■ Set problem
Exclude pictures. Extract exactly the lines from the one that contains "Generate a Blender" down to the one that contains "return np.array([d[0] * s, d[1] * s])", both included.

################

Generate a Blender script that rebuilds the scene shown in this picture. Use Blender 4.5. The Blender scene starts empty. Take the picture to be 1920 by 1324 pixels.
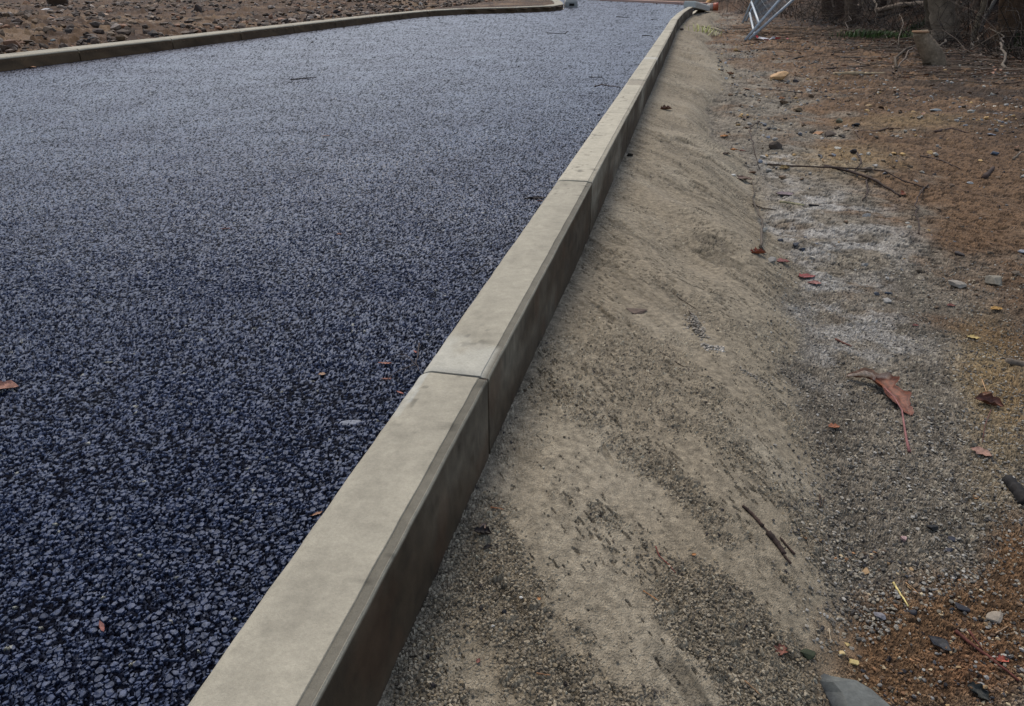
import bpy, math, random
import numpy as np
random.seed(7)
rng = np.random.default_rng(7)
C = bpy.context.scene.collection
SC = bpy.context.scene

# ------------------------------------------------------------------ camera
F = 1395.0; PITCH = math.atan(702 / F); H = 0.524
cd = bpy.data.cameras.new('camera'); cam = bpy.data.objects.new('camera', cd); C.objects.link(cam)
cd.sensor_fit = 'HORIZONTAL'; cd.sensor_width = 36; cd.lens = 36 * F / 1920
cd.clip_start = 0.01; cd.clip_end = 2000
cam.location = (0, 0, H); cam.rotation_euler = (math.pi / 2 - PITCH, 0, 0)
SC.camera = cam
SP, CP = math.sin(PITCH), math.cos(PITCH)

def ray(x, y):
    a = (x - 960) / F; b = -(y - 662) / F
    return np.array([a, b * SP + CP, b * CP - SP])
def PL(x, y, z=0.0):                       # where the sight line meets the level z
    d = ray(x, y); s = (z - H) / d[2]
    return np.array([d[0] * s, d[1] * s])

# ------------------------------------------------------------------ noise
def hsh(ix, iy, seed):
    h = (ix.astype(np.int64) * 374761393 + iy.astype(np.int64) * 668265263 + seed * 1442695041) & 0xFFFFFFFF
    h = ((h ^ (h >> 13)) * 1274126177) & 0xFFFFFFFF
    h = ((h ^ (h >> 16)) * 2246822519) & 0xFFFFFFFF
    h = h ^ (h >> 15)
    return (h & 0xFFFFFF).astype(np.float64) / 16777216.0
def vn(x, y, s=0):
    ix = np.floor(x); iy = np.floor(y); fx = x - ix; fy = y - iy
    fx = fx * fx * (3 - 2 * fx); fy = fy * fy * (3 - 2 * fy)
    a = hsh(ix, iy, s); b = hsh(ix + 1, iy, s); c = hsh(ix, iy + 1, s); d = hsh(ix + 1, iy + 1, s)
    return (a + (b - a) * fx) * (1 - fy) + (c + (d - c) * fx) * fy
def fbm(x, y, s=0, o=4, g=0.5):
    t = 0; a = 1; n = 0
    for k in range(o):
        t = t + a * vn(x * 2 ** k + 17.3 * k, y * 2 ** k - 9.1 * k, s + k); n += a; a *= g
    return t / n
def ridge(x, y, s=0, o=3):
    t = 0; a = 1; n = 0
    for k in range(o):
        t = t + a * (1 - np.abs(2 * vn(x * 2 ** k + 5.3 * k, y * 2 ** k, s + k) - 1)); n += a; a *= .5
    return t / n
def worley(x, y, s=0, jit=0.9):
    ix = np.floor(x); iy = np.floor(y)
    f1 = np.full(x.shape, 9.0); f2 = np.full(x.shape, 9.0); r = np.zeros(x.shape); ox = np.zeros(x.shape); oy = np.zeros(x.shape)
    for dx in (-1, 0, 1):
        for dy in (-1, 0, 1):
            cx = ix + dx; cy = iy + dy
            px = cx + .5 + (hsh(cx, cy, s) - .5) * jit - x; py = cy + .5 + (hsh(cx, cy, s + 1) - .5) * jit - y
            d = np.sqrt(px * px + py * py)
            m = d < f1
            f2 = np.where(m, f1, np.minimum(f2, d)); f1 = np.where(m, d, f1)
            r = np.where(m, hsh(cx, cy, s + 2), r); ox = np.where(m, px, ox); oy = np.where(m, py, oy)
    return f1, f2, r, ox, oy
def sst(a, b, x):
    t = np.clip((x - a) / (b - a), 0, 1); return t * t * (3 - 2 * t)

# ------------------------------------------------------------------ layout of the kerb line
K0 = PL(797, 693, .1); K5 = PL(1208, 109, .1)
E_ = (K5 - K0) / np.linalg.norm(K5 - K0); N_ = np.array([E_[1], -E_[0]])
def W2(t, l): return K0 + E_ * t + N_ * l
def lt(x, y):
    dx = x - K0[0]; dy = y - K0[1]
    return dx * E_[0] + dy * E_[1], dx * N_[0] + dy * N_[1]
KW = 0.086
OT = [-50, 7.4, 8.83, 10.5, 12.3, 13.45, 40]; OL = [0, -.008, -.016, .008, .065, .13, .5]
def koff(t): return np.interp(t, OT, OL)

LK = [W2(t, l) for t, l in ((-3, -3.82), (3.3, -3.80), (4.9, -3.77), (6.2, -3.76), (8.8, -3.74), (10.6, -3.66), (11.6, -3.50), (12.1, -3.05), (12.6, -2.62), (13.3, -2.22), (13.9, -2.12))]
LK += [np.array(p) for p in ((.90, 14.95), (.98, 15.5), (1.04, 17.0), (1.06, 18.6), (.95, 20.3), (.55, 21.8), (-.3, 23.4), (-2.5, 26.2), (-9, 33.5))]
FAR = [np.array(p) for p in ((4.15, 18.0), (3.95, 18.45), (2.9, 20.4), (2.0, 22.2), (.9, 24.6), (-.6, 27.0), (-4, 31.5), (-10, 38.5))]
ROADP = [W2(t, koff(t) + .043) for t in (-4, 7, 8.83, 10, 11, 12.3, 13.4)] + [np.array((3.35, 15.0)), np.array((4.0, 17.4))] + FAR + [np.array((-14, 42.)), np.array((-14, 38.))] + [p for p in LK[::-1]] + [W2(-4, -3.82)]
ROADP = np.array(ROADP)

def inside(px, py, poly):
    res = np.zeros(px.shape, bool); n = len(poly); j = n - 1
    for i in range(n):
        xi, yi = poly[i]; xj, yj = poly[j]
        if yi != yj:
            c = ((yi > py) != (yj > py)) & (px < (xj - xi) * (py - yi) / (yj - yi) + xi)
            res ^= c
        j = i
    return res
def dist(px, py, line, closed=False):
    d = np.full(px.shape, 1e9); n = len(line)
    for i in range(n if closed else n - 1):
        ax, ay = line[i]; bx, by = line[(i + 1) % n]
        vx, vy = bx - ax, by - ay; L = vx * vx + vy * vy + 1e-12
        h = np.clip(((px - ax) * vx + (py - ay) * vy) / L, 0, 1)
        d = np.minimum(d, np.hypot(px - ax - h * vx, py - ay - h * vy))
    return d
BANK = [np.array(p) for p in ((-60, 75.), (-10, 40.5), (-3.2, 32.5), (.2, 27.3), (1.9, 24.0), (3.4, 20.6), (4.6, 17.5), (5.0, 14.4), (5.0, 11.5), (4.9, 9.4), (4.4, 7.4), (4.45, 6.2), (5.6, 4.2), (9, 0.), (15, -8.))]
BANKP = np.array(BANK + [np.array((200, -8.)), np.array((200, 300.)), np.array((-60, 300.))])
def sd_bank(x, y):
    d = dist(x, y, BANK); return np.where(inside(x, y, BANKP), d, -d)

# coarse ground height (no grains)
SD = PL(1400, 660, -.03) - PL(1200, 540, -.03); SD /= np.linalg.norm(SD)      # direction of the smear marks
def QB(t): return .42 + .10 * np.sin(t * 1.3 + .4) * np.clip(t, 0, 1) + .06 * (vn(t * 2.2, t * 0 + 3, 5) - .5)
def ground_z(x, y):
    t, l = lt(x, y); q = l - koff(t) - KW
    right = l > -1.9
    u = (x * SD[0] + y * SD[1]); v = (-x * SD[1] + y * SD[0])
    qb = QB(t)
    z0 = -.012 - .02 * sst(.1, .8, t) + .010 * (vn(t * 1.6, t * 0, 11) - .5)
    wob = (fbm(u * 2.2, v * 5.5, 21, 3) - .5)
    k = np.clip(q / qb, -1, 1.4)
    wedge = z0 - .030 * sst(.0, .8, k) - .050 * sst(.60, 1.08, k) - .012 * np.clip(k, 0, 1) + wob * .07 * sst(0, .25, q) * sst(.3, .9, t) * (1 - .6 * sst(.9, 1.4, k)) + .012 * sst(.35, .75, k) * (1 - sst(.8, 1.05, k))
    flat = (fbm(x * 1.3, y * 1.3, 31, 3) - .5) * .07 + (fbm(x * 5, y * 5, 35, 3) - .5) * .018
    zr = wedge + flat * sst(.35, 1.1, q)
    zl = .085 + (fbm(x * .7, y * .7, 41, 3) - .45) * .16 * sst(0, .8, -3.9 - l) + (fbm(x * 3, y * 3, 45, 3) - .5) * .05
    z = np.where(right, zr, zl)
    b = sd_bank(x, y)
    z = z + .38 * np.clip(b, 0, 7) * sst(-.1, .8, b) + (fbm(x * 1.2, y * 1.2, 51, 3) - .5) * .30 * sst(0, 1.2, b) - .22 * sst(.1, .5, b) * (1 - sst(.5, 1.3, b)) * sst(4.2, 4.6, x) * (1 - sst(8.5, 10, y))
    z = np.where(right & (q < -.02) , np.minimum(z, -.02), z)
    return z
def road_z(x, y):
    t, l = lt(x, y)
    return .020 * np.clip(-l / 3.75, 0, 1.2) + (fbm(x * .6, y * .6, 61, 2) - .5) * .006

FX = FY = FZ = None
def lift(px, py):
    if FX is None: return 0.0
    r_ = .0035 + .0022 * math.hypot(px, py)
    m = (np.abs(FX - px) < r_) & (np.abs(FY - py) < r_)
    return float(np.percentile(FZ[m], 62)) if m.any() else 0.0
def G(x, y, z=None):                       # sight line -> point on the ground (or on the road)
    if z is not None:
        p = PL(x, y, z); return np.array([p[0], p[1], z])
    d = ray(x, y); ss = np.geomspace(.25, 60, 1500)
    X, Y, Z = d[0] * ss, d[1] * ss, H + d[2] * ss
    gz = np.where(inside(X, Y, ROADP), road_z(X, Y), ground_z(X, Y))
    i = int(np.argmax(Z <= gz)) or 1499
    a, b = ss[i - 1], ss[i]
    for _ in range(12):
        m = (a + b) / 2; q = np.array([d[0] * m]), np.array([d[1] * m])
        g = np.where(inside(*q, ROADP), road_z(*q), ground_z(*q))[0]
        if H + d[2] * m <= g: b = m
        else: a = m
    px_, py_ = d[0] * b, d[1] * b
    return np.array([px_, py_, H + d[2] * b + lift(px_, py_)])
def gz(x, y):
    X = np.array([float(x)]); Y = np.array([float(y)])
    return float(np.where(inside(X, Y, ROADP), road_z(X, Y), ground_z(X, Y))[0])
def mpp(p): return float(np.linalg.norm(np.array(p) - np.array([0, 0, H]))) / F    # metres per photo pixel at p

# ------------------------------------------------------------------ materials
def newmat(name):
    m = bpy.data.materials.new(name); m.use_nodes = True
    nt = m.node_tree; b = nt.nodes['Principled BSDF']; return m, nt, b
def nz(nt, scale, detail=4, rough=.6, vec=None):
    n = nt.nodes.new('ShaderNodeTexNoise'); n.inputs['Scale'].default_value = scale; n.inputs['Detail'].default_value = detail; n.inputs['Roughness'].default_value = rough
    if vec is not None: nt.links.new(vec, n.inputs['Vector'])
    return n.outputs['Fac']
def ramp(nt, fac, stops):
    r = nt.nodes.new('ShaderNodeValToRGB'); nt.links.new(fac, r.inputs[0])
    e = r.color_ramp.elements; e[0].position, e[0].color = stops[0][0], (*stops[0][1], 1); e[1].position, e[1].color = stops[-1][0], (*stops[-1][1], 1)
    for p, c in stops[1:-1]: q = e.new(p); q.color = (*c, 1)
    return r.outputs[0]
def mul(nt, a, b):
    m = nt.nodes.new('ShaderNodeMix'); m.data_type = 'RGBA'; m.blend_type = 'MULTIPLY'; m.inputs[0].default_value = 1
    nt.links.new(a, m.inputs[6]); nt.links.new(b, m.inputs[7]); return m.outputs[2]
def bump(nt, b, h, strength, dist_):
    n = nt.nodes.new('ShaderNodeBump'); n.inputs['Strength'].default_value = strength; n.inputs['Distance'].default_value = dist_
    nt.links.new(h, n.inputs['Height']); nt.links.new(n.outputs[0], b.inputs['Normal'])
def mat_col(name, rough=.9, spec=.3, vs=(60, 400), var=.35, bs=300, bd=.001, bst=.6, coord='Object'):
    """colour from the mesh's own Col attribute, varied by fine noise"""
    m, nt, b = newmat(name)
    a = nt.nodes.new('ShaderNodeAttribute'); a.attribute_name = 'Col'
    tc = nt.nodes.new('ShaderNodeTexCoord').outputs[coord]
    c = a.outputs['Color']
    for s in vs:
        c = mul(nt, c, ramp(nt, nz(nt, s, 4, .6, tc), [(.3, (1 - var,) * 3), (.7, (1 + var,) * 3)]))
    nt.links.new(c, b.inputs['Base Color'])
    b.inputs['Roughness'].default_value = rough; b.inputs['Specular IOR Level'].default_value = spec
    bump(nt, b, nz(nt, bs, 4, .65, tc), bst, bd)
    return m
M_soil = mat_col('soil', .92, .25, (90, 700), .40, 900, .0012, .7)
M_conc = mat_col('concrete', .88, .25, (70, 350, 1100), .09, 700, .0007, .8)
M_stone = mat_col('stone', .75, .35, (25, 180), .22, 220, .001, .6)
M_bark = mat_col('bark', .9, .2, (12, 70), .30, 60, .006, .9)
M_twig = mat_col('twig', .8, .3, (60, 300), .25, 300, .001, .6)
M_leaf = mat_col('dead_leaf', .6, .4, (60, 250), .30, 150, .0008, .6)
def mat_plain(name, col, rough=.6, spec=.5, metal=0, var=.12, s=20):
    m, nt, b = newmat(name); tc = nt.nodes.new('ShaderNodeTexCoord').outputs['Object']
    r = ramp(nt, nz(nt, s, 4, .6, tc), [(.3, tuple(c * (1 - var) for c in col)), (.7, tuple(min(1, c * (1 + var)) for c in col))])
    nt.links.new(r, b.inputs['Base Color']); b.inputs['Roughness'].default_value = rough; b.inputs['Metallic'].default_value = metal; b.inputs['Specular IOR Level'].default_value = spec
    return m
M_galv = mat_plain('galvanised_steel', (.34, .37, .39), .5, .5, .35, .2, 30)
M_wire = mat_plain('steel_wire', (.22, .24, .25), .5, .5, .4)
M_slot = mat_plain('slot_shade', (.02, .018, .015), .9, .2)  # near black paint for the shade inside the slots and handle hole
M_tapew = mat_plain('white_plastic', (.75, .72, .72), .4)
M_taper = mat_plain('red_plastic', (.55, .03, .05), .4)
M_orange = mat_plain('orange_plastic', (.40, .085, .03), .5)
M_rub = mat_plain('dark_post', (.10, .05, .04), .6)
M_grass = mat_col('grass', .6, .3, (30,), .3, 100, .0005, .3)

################

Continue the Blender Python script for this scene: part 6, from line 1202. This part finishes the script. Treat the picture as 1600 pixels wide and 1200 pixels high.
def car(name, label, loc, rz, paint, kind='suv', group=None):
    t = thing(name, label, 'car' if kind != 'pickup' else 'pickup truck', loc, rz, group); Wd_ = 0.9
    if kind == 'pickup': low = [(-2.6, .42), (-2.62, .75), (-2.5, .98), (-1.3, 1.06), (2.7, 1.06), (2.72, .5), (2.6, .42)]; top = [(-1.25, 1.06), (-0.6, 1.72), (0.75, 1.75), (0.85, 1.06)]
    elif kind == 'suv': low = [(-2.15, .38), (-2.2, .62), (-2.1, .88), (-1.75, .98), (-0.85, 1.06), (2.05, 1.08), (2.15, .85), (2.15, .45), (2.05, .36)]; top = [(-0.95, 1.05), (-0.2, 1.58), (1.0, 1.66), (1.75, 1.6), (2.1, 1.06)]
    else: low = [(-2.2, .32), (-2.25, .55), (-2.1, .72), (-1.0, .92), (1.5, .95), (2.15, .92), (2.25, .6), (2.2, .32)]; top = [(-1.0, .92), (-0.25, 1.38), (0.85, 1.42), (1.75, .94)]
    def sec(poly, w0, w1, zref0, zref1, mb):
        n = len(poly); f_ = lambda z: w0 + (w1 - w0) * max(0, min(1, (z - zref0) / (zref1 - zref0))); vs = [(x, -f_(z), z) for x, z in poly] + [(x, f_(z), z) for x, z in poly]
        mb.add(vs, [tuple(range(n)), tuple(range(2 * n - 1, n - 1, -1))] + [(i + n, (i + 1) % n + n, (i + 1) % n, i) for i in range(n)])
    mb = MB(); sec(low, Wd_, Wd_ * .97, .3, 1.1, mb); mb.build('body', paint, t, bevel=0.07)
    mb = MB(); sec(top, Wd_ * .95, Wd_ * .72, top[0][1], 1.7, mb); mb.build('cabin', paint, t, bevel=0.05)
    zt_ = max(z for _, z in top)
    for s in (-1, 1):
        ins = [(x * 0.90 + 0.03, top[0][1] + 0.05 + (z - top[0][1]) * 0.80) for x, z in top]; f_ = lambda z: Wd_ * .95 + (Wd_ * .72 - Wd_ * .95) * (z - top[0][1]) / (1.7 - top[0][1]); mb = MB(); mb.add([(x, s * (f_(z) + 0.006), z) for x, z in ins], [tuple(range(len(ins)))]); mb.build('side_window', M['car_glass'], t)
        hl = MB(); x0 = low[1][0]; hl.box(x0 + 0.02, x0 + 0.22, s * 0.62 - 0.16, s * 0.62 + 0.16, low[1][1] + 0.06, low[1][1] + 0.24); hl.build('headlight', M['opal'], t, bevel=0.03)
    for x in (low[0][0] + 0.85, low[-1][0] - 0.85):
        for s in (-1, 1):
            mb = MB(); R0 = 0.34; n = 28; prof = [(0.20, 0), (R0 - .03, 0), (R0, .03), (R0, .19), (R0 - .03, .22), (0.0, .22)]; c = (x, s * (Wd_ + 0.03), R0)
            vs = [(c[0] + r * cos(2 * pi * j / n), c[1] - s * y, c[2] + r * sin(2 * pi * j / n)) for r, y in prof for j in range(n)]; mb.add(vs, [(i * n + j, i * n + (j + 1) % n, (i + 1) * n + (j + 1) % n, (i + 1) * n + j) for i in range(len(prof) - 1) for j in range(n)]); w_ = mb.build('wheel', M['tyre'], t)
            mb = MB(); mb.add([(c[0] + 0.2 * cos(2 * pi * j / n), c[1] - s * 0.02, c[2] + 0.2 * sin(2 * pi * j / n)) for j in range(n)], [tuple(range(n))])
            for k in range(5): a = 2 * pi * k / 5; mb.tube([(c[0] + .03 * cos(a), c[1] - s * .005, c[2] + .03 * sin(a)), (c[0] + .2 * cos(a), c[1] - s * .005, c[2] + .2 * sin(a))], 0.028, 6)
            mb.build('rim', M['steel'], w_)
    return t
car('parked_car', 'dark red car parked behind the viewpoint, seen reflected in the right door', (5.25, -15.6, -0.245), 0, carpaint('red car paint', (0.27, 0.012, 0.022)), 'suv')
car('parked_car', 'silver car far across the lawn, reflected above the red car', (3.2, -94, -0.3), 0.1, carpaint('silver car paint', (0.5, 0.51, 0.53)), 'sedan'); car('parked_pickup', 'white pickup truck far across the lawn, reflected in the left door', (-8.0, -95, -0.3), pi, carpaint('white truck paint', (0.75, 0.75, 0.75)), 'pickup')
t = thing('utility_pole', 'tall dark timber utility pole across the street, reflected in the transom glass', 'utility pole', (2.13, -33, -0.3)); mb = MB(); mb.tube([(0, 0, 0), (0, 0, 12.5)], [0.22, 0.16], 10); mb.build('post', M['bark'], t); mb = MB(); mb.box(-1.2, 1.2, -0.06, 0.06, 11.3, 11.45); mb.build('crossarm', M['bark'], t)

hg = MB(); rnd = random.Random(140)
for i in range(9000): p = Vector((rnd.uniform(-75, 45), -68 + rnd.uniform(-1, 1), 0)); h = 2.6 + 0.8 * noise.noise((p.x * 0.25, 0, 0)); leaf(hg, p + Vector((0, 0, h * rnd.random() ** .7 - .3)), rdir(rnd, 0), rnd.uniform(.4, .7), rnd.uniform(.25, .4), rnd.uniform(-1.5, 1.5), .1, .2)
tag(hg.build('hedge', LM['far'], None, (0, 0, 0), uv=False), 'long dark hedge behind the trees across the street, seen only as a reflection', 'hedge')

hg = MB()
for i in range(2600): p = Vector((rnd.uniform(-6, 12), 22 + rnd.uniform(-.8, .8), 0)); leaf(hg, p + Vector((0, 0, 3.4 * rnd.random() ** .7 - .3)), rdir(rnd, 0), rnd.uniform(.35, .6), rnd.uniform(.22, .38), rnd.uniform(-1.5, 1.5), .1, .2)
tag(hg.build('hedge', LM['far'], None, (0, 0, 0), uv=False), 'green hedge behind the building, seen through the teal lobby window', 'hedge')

################

■ Expected answer
Generate a Blender script that rebuilds the scene shown in this picture. Use Blender 4.5. The Blender scene starts empty. Take the picture to be 1920 by 1324 pixels.
import bpy, math, random
import numpy as np
random.seed(7)
rng = np.random.default_rng(7)
C = bpy.context.scene.collection
SC = bpy.context.scene

# ------------------------------------------------------------------ camera
F = 1395.0; PITCH = math.atan(702 / F); H = 0.524
cd = bpy.data.cameras.new('camera'); cam = bpy.data.objects.new('camera', cd); C.objects.link(cam)
cd.sensor_fit = 'HORIZONTAL'; cd.sensor_width = 36; cd.lens = 36 * F / 1920
cd.clip_start = 0.01; cd.clip_end = 2000
cam.location = (0, 0, H); cam.rotation_euler = (math.pi / 2 - PITCH, 0, 0)
SC.camera = cam
SP, CP = math.sin(PITCH), math.cos(PITCH)

def ray(x, y):
    a = (x - 960) / F; b = -(y - 662) / F
    return np.array([a, b * SP + CP, b * CP - SP])
def PL(x, y, z=0.0):                       # where the sight line meets the level z
    d = ray(x, y); s = (z - H) / d[2]
    return np.array([d[0] * s, d[1] * s])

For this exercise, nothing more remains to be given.